John Willis: I’ll hold the fool flag for a minute. I think, and there are some people that believe this, and I’m leaning in this camp, that Kubernetes could be the next Linux kernel. And I think Google has this idea that they can drive it down to be completely commodified, and that it becomes the base way you run any application. I mean, it’s naïve to say that giving what the world looked like four years ago. But I do have this fundamental belief that’s a possibility, that Kubernetes could be that layering, it could be like a 10-year thing, like a Linux.
Damon Edwards: Right, or is there something else we need?

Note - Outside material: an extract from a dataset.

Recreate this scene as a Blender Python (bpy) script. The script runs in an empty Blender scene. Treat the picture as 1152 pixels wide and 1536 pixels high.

Alan Shimel: Or think about how easy Linux was 20, 25 years ago. We probably had similar conversations then about the primitive —
John Willis: But Linux isn’t a 20 year run? There’s a chance, I think, Kubernetes could be a 10 or 20 year run. If it becomes fabric based.
Alan Shimel: Could very well be. Someone much smarter than me taught me that most of our changes are evolutionary, not revolutionary. And I think with Kubernetes you’re going to see a continued evolution, don’t look for the revolution.
John Willis: I like that, yeah.
Damon Edwards:   Unless it’s the IT revolution. It’s on the wall. The writing’s on the wall.